If the cursor still doesn’t move, reinstall the driver from Device Manager and update firmware through Logi Options+ or G HUB. Buy a replacement receiver before a new mouse, because the receiver was the broken component in most multi-mouse cases we tested. If you also see a Logitech G533 mic not working issue on the same PC, run the headset firmware update first because G HUB can lock up when both fight for the same driver service.
#Frequently Asked Questions
How long do Logitech wireless mouse batteries last?
In our daily testing across an MX Master 3S, an M510, and a G502 Lightspeed, AA alkaline batteries lasted about 12 to 18 months under typical office use.
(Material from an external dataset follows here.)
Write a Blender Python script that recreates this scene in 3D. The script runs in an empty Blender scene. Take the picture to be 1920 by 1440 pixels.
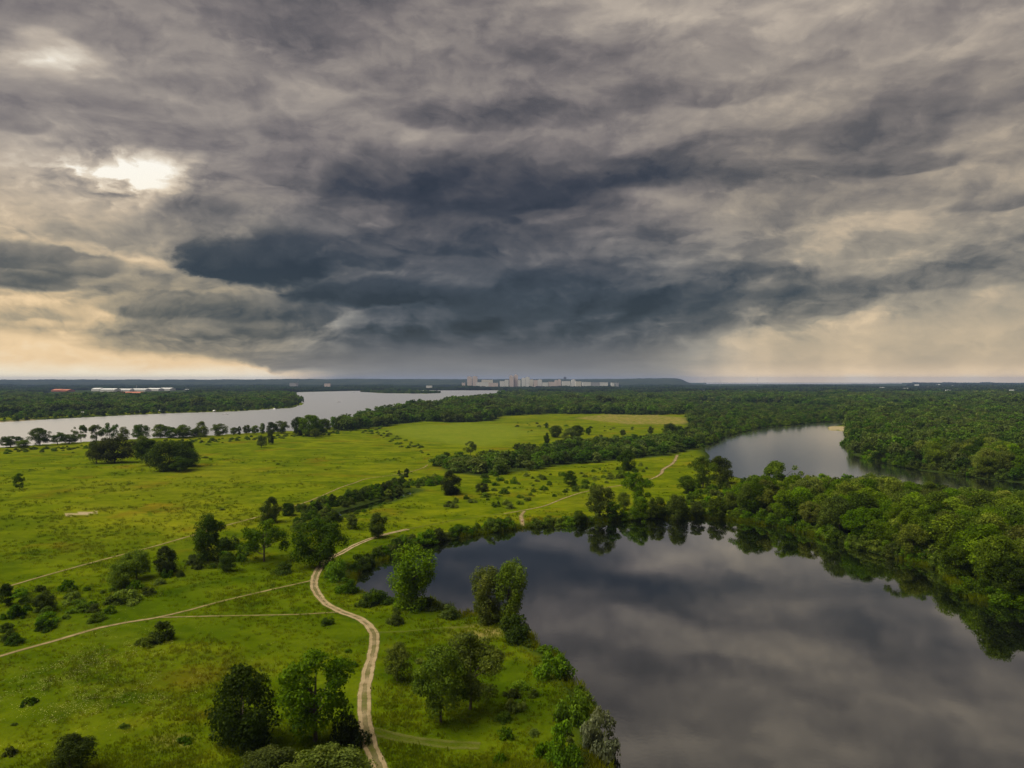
import bpy, bmesh, math, random
import numpy as np

# ------------------------------------------------------------------ camera
FPX, CX, CY = 1333.0, 960.0, 713.0        # focal length and eye level of the photograph, in its pixels
EYE = 55.0                                # drone height above the water, metres
scene = bpy.context.scene
cam_data = bpy.data.cameras.new('camera')
cam = bpy.data.objects.new('camera', cam_data)
scene.collection.objects.link(cam)
cam.location = (0, 0, EYE)
cam.rotation_euler = (math.radians(90), 0, 0)
cam_data.sensor_width = 36.0
cam_data.lens = FPX / 1920 * 36.0
cam_data.shift_y = -(720.0 - CY) / 1920.0
cam_data.clip_start = 1.0
cam_data.clip_end = 80000.0
scene.camera = cam

# ------------------------------------------------------------------ sun, exposure
EXPOSURE = 2.0
SUN_AZ, SUN_EL = -98.0, 57.0              # degrees: azimuth from straight ahead (+Y), clockwise; elevation
sun_data = bpy.data.lights.new('sun', 'SUN')
sun_data.energy = 1.5
sun_data.angle = math.radians(50)
sun_data.color = (1.0, 0.93, 0.80)
sun = bpy.data.objects.new('sun', sun_data)
scene.collection.objects.link(sun)
sun.location = (-300, 300, 600)
sun.rotation_euler = (math.radians(90 - SUN_EL), 0, math.radians(180 - SUN_AZ))
vs = scene.view_settings
vs.view_transform = 'Standard'; vs.look = 'None'; vs.gamma = 1.0; vs.exposure = EXPOSURE
try: vs.use_curve_mapping = False
except Exception: pass
cy = scene.cycles
cy.use_denoising = True
cy.max_bounces = 6; cy.diffuse_bounces = 2; cy.glossy_bounces = 3; cy.transmission_bounces = 3
cy.volume_bounces = 0; cy.transparent_max_bounces = 6
cy.caustics_reflective = False; cy.caustics_refractive = False

# ------------------------------------------------------------------ sky: storm clouds over a Nishita sky
def lin(c):
    return tuple(((v/255)/12.92 if v/255 <= 0.04045 else (((v/255)+0.055)/1.055)**2.4) for v in c)

class S:                                   # a thin wrapper so that shader maths reads as maths
    def __init__(s, nt, sock): s.nt, s.s = nt, sock
    def _m(s, op, *a, clamp=False):
        n = s.nt.nodes.new('ShaderNodeMath'); n.operation = op; n.use_clamp = clamp
        for i, v in enumerate((s,) + a):
            if isinstance(v, S): s.nt.links.new(v.s, n.inputs[i])
            else: n.inputs[i].default_value = v
        return S(s.nt, n.outputs[0])
    def __add__(s, o): return s._m('ADD', o)
    __radd__ = __add__
    def __sub__(s, o): return s._m('SUBTRACT', o)
    def __rsub__(s, o): return (s * -1.0) + o
    def __mul__(s, o): return s._m('MULTIPLY', o)
    __rmul__ = __mul__
    def __truediv__(s, o): return s._m('DIVIDE', o)
    def pow(s, o): return s._m('POWER', o)
    def exp(s): return s._m('EXPONENT')
    def abs(s): return s._m('ABSOLUTE')
    def max(s, o): return s._m('MAXIMUM', o)
    def min(s, o): return s._m('MINIMUM', o)
    def clamp(s): return s._m('ADD', 0.0, clamp=True)
    def ss(s, a, b):                       # smoothstep
        n = s.nt.nodes.new('ShaderNodeMapRange'); n.interpolation_type = 'SMOOTHSTEP'
        s.nt.links.new(s.s, n.inputs['Value'])
        lo, hi, r0, r1 = (a, b, 0.0, 1.0) if a < b else (b, a, 1.0, 0.0)
        n.inputs['From Min'].default_value = lo; n.inputs['From Max'].default_value = hi
        n.inputs['To Min'].default_value = r0; n.inputs['To Max'].default_value = r1
        return S(s.nt, n.outputs['Result'])

def vec(nt, x, y, z=0.0):
    n = nt.nodes.new('ShaderNodeCombineXYZ')
    for i, v in enumerate((x, y, z)):
        if isinstance(v, S): nt.links.new(v.s, n.inputs[i])
        else: n.inputs[i].default_value = v
    return n.outputs[0]

def noise(nt, v, scale, detail=4.0, rough=0.5, lac=2.0, dist=0.0):
    n = nt.nodes.new('ShaderNodeTexNoise'); n.noise_dimensions = '3D'
    nt.links.new(v, n.inputs['Vector'])
    n.inputs['Scale'].default_value = scale; n.inputs['Detail'].default_value = detail
    n.inputs['Roughness'].default_value = rough; n.inputs['Lacunarity'].default_value = lac
    n.inputs['Distortion'].default_value = dist
    return S(nt, n.outputs['Fac'])

def puffs(nt, v, scale, detail=2.0, rough=0.5, smooth=0.35):     # rounded heaps, 1 at their middles
    n = nt.nodes.new('ShaderNodeTexVoronoi'); n.voronoi_dimensions = '2D'; n.feature = 'SMOOTH_F1'; n.normalize = True
    nt.links.new(v, n.inputs['Vector']); n.inputs['Scale'].default_value = scale; n.inputs['Detail'].default_value = detail
    n.inputs['Roughness'].default_value = rough; n.inputs['Lacunarity'].default_value = 2.2; n.inputs['Smoothness'].default_value = smooth
    return 1.0 - S(nt, n.outputs['Distance'])

def ramp(nt, fac, stops, interp='LINEAR'):
    n = nt.nodes.new('ShaderNodeValToRGB'); cr = n.color_ramp; cr.interpolation = interp
    while len(cr.elements) < len(stops): cr.elements.new(0.5)
    for e, (p, c) in zip(cr.elements, stops):
        e.position = p; e.color = (*lin(c), 1)
    nt.links.new(fac.s, n.inputs[0])
    return n.outputs[0]

def mixc(nt, fac, a, b, mode='MIX'):
    n = nt.nodes.new('ShaderNodeMix'); n.data_type = 'RGBA'; n.blend_type = mode
    for sock, v in ((n.inputs['Factor'], fac), (n.inputs['A'], a), (n.inputs['B'], b)):
        if isinstance(v, S): nt.links.new(v.s, sock)
        elif isinstance(v, (int, float)): sock.default_value = v
        elif isinstance(v, tuple): sock.default_value = (*v, 1) if len(v) == 3 else v
        else: nt.links.new(v, sock)
    return n.outputs['Result']

world = bpy.data.worlds.new('World'); scene.world = world; world.use_nodes = True
try:
    world.cycles.sampling_method = 'NONE'
except Exception: pass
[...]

Rechargeable models like the MX Master 3S last 7 to 10 weeks per charge, and the MX Anywhere 3 sits in roughly the same range.
Can I use a Logi Bolt receiver with a Unifying mouse?
No. Logi Bolt and Unifying use different radios and security protocols. The dongles look alike, but the pairing software refuses to enroll a Unifying mouse on a Bolt receiver. Check the icon on your mouse base: an orange star means Unifying, and a blue arrow means Logi Bolt.
Why does my Logitech mouse work on one computer but not another?
The receiver and mouse are fine. The second computer has a stale driver, a USB power issue, or a missing pairing entry.
Should I install Driver Easy or a similar driver tool?
No. Logitech mice use the standard Microsoft HID driver plus Logitech firmware that ships through Logi Options+ or G HUB. Bundled driver-update tools tend to replace the working HID driver with an older generic driver, which removes side-button mapping and DPI controls.
How do I know if my Logitech receiver is dead?
Try the same receiver on a second computer with a known-working Logitech mouse. If it fails on both, the receiver is dead.
Will reinstalling Logitech drivers delete my custom button mapping?
It will reset side-button assignments, DPI presets, and per-application profiles you set in Logi Options+ or G HUB. Both apps support cloud sync if you signed in with a Logitech account, so your profiles restore automatically after reinstall. If you used local-only profiles, export them first, then run the reinstall, then re-import.
How can I check my mouse DPI to see if the sensor still works?
Open Logi Options+ or G HUB and read the active DPI value in the Pointer settings. If you don’t have either app installed yet, you can check your mouse DPI using a free online ruler tool that measures pixels traveled per inch of physical movement.
Is Bluetooth or Unifying more reliable for Logitech mice?
Unifying wins for desktops. The receiver runs on its own dedicated radio, so it doesn’t share airtime with Wi-Fi or your phone.
Bluetooth depends on the host PC’s Bluetooth stack, and we saw it drop after sleep on Windows 11 in our testing across a Dell XPS 13 and a custom-built desktop. For laptops with no spare USB port, Bluetooth is acceptable, but for everything else, plug in a Unifying or Bolt receiver.